Additionally, for I2C bus, it can be both input and output, how to define timing constraint for it?

Honored Contributor III

Synchronous I/O means that an external clock source (or 2 separate sources sometimes) are used to drive both the source and destination device.  Source synchronous means there is a clock that drives the source device and then the source device provides the clock to the destination device to latch the data.

I think you're also misunderstanding the meaning of a virtual clock.  A virtual clock is still a real clock.  It's just that it never actual enters the FPGA.  Even though it never enters the FPGA, timing constraints (create_clock with no target specified) still need to describe its properties.  Then, a create_clock command (with a target specified, usually the clock input port of the device) defines the relationship between the clock that actually enters the FPGA and the virtual clock.  Having set_input_delay reference the virtual clock establishes the launch edge for an input analysis.  The tool knows what clock domain drives the input latching registers of the FPGA so the latch edge is determined automatically simply by having set_input_delay target particular inputs.

As for bidirectional interfaces, you would have set_input_delay and set_output_delay constraints applied to the same I/O.


Thanks for your patience!
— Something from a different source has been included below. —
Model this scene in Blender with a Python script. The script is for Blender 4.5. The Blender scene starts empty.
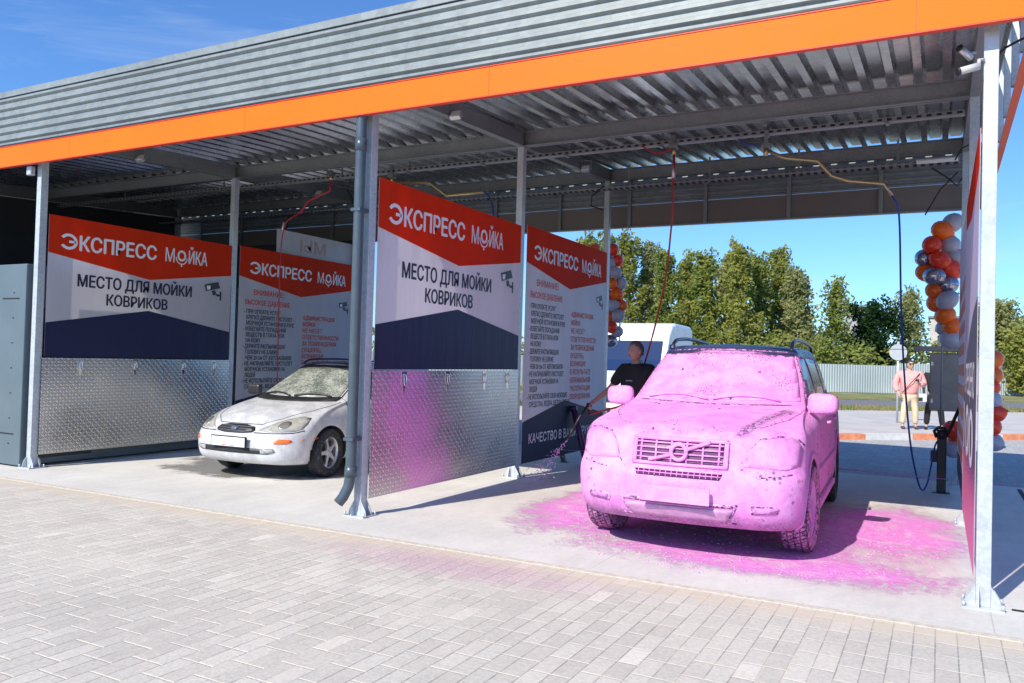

I think I am close to the answer now.

> for input, external device has their own clock, so we need to use virtual clock for timing constraint.

> for output, for example, FPGA as SPI master to external device. The clock is provided by fpga, so there is no need to use virtual clock.

> for output, for example, FPGA as SPI slave to external device. The clock is provided by external device, so we need to use virtual clock.

> for uart communication, it's asynchronous communication, there is no clock. So we don't need to set any timing contraints.


Please check if my above understanding is right or not. Thanks!

Honored Contributor III

You never need to not create timing constraints.  For asynchronous interfaces, you'd probably be using false path exceptions.


One more question for AN433 page46.

what's the unit interval here?





Thanks Strell for sharing your knowledge. Intel support community appreciated your help.